"""
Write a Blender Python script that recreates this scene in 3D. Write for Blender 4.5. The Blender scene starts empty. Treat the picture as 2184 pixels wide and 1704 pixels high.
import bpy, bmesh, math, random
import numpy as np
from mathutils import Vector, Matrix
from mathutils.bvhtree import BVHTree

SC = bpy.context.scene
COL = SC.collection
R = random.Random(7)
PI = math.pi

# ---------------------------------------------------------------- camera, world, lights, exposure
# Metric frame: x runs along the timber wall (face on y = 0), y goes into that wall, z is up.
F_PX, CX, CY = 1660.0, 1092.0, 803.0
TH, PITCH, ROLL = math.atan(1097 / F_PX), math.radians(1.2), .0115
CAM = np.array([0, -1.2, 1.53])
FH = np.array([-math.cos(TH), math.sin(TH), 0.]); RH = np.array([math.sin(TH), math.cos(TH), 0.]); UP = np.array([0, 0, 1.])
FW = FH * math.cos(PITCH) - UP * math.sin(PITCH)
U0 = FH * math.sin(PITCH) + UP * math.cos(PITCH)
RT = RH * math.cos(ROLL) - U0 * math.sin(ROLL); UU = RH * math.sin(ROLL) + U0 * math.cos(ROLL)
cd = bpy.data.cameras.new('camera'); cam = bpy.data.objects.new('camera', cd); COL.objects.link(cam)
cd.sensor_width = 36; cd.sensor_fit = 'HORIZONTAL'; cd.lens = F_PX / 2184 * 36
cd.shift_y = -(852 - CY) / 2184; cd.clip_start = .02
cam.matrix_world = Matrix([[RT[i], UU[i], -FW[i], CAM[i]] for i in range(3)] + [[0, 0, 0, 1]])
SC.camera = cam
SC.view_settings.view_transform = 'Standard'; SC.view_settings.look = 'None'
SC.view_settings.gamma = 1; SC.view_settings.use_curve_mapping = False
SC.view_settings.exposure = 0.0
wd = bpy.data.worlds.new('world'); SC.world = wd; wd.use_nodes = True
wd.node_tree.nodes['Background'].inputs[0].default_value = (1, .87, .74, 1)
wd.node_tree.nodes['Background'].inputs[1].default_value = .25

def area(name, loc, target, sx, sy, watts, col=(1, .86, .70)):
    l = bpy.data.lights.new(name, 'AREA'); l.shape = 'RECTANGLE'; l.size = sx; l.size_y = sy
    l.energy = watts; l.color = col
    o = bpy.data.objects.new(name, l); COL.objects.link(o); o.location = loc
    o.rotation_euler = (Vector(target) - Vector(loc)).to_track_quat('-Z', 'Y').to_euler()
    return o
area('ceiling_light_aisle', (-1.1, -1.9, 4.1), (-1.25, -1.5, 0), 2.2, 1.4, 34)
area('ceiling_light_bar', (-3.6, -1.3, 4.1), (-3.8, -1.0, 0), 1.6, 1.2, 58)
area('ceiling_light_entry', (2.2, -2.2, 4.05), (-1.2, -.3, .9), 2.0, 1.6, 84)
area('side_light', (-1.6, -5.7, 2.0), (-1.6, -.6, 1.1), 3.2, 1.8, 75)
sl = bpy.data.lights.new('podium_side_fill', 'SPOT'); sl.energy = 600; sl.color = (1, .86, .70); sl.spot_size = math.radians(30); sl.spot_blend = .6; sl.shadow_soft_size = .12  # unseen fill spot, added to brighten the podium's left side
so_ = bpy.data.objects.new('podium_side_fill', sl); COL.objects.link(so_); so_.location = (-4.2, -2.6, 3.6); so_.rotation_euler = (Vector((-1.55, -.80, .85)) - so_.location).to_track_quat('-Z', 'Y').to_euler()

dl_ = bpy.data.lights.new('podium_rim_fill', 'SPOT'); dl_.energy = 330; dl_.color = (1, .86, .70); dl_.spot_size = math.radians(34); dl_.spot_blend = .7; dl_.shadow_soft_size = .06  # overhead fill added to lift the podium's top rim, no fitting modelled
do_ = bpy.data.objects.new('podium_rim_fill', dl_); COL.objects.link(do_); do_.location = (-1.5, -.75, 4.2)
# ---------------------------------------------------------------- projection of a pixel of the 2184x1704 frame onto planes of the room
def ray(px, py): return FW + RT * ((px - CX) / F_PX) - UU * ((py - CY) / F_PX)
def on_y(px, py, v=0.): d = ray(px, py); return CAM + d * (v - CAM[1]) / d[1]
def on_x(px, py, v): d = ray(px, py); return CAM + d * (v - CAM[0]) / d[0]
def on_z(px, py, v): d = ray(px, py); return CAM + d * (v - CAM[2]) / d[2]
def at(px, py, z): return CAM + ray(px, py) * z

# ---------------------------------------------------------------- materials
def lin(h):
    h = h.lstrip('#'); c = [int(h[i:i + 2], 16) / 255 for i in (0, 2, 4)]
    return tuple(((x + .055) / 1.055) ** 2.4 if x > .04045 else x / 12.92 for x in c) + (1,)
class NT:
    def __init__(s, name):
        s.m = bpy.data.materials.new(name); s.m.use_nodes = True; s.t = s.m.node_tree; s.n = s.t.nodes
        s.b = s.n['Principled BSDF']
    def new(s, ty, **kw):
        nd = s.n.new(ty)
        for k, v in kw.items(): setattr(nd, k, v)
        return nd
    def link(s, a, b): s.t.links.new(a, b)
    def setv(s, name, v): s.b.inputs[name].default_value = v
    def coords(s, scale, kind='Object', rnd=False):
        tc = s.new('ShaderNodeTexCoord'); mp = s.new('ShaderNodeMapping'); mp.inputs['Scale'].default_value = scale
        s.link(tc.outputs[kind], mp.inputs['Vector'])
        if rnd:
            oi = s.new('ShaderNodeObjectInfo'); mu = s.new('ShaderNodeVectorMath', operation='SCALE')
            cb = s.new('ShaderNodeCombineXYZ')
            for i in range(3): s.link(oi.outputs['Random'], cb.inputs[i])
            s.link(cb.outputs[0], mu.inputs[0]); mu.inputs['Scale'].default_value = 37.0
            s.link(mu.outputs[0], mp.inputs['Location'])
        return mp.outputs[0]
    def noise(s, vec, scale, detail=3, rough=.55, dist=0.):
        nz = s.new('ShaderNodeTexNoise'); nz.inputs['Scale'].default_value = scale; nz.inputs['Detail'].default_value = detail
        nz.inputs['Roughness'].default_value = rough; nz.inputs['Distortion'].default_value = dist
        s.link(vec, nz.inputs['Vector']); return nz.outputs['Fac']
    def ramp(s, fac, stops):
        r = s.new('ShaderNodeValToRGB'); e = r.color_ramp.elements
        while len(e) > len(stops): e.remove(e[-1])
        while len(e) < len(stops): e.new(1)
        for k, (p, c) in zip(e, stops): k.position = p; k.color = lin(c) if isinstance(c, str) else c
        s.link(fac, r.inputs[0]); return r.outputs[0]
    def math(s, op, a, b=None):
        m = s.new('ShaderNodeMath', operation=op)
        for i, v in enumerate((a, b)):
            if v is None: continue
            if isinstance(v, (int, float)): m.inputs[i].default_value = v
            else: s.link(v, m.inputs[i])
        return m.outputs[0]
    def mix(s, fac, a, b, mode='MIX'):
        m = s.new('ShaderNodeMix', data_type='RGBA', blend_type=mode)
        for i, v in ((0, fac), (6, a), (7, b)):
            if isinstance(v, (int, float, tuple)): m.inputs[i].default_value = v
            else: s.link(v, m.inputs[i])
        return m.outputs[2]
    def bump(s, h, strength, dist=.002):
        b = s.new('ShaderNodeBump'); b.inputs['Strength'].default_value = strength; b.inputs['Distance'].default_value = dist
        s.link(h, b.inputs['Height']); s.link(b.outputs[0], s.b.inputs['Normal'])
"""
» Written instruction: Restate every line of the data word for word.

» The completed task:
Write a Blender Python script that recreates this scene in 3D. Write for Blender 4.5. The Blender scene starts empty. Treat the picture as 2184 pixels wide and 1704 pixels high.
import bpy, bmesh, math, random
import numpy as np
from mathutils import Vector, Matrix
from mathutils.bvhtree import BVHTree

SC = bpy.context.scene
COL = SC.collection
R = random.Random(7)
PI = math.pi

# ---------------------------------------------------------------- camera, world, lights, exposure
# Metric frame: x runs along the timber wall (face on y = 0), y goes into that wall, z is up.
F_PX, CX, CY = 1660.0, 1092.0, 803.0
TH, PITCH, ROLL = math.atan(1097 / F_PX), math.radians(1.2), .0115
CAM = np.array([0, -1.2, 1.53])
FH = np.array([-math.cos(TH), math.sin(TH), 0.]); RH = np.array([math.sin(TH), math.cos(TH), 0.]); UP = np.array([0, 0, 1.])
FW = FH * math.cos(PITCH) - UP * math.sin(PITCH)
U0 = FH * math.sin(PITCH) + UP * math.cos(PITCH)
RT = RH * math.cos(ROLL) - U0 * math.sin(ROLL); UU = RH * math.sin(ROLL) + U0 * math.cos(ROLL)
cd = bpy.data.cameras.new('camera'); cam = bpy.data.objects.new('camera', cd); COL.objects.link(cam)
cd.sensor_width = 36; cd.sensor_fit = 'HORIZONTAL'; cd.lens = F_PX / 2184 * 36
cd.shift_y = -(852 - CY) / 2184; cd.clip_start = .02
cam.matrix_world = Matrix([[RT[i], UU[i], -FW[i], CAM[i]] for i in range(3)] + [[0, 0, 0, 1]])
SC.camera = cam
SC.view_settings.view_transform = 'Standard'; SC.view_settings.look = 'None'
SC.view_settings.gamma = 1; SC.view_settings.use_curve_mapping = False
SC.view_settings.exposure = 0.0
wd = bpy.data.worlds.new('world'); SC.world = wd; wd.use_nodes = True
wd.node_tree.nodes['Background'].inputs[0].default_value = (1, .87, .74, 1)
wd.node_tree.nodes['Background'].inputs[1].default_value = .25

def area(name, loc, target, sx, sy, watts, col=(1, .86, .70)):
    l = bpy.data.lights.new(name, 'AREA'); l.shape = 'RECTANGLE'; l.size = sx; l.size_y = sy
    l.energy = watts; l.color = col
    o = bpy.data.objects.new(name, l); COL.objects.link(o); o.location = loc
    o.rotation_euler = (Vector(target) - Vector(loc)).to_track_quat('-Z', 'Y').to_euler()
    return o
area('ceiling_light_aisle', (-1.1, -1.9, 4.1), (-1.25, -1.5, 0), 2.2, 1.4, 34)
area('ceiling_light_bar', (-3.6, -1.3, 4.1), (-3.8, -1.0, 0), 1.6, 1.2, 58)
area('ceiling_light_entry', (2.2, -2.2, 4.05), (-1.2, -.3, .9), 2.0, 1.6, 84)
area('side_light', (-1.6, -5.7, 2.0), (-1.6, -.6, 1.1), 3.2, 1.8, 75)
sl = bpy.data.lights.new('podium_side_fill', 'SPOT'); sl.energy = 600; sl.color = (1, .86, .70); sl.spot_size = math.radians(30); sl.spot_blend = .6; sl.shadow_soft_size = .12  # unseen fill spot, added to brighten the podium's left side
so_ = bpy.data.objects.new('podium_side_fill', sl); COL.objects.link(so_); so_.location = (-4.2, -2.6, 3.6); so_.rotation_euler = (Vector((-1.55, -.80, .85)) - so_.location).to_track_quat('-Z', 'Y').to_euler()

dl_ = bpy.data.lights.new('podium_rim_fill', 'SPOT'); dl_.energy = 330; dl_.color = (1, .86, .70); dl_.spot_size = math.radians(34); dl_.spot_blend = .7; dl_.shadow_soft_size = .06  # overhead fill added to lift the podium's top rim, no fitting modelled
do_ = bpy.data.objects.new('podium_rim_fill', dl_); COL.objects.link(do_); do_.location = (-1.5, -.75, 4.2)
# ---------------------------------------------------------------- projection of a pixel of the 2184x1704 frame onto planes of the room
def ray(px, py): return FW + RT * ((px - CX) / F_PX) - UU * ((py - CY) / F_PX)
def on_y(px, py, v=0.): d = ray(px, py); return CAM + d * (v - CAM[1]) / d[1]
def on_x(px, py, v): d = ray(px, py); return CAM + d * (v - CAM[0]) / d[0]
def on_z(px, py, v): d = ray(px, py); return CAM + d * (v - CAM[2]) / d[2]
def at(px, py, z): return CAM + ray(px, py) * z

# ---------------------------------------------------------------- materials
def lin(h):
    h = h.lstrip('#'); c = [int(h[i:i + 2], 16) / 255 for i in (0, 2, 4)]
    return tuple(((x + .055) / 1.055) ** 2.4 if x > .04045 else x / 12.92 for x in c) + (1,)
class NT:
    def __init__(s, name):
        s.m = bpy.data.materials.new(name); s.m.use_nodes = True; s.t = s.m.node_tree; s.n = s.t.nodes
        s.b = s.n['Principled BSDF']
    def new(s, ty, **kw):
        nd = s.n.new(ty)
        for k, v in kw.items(): setattr(nd, k, v)
        return nd
    def link(s, a, b): s.t.links.new(a, b)
    def setv(s, name, v): s.b.inputs[name].default_value = v
    def coords(s, scale, kind='Object', rnd=False):
        tc = s.new('ShaderNodeTexCoord'); mp = s.new('ShaderNodeMapping'); mp.inputs['Scale'].default_value = scale
        s.link(tc.outputs[kind], mp.inputs['Vector'])
        if rnd:
            oi = s.new('ShaderNodeObjectInfo'); mu = s.new('ShaderNodeVectorMath', operation='SCALE')
            cb = s.new('ShaderNodeCombineXYZ')
            for i in range(3): s.link(oi.outputs['Random'], cb.inputs[i])
            s.link(cb.outputs[0], mu.inputs[0]); mu.inputs['Scale'].default_value = 37.0
            s.link(mu.outputs[0], mp.inputs['Location'])
        return mp.outputs[0]
    def noise(s, vec, scale, detail=3, rough=.55, dist=0.):
        nz = s.new('ShaderNodeTexNoise'); nz.inputs['Scale'].default_value = scale; nz.inputs['Detail'].default_value = detail
        nz.inputs['Roughness'].default_value = rough; nz.inputs['Distortion'].default_value = dist
        s.link(vec, nz.inputs['Vector']); return nz.outputs['Fac']
    def ramp(s, fac, stops):
        r = s.new('ShaderNodeValToRGB'); e = r.color_ramp.elements
        while len(e) > len(stops): e.remove(e[-1])
        while len(e) < len(stops): e.new(1)
        for k, (p, c) in zip(e, stops): k.position = p; k.color = lin(c) if isinstance(c, str) else c
        s.link(fac, r.inputs[0]); return r.outputs[0]
    def math(s, op, a, b=None):
        m = s.new('ShaderNodeMath', operation=op)
        for i, v in enumerate((a, b)):
            if v is None: continue
            if isinstance(v, (int, float)): m.inputs[i].default_value = v
            else: s.link(v, m.inputs[i])
        return m.outputs[0]
    def mix(s, fac, a, b, mode='MIX'):
        m = s.new('ShaderNodeMix', data_type='RGBA', blend_type=mode)
        for i, v in ((0, fac), (6, a), (7, b)):
            if isinstance(v, (int, float, tuple)): m.inputs[i].default_value = v
            else: s.link(v, m.inputs[i])
        return m.outputs[2]
    def bump(s, h, strength, dist=.002):
        b = s.new('ShaderNodeBump'); b.inputs['Strength'].default_value = strength; b.inputs['Distance'].default_value = dist
        s.link(h, b.inputs['Height']); s.link(b.outputs[0], s.b.inputs['Normal'])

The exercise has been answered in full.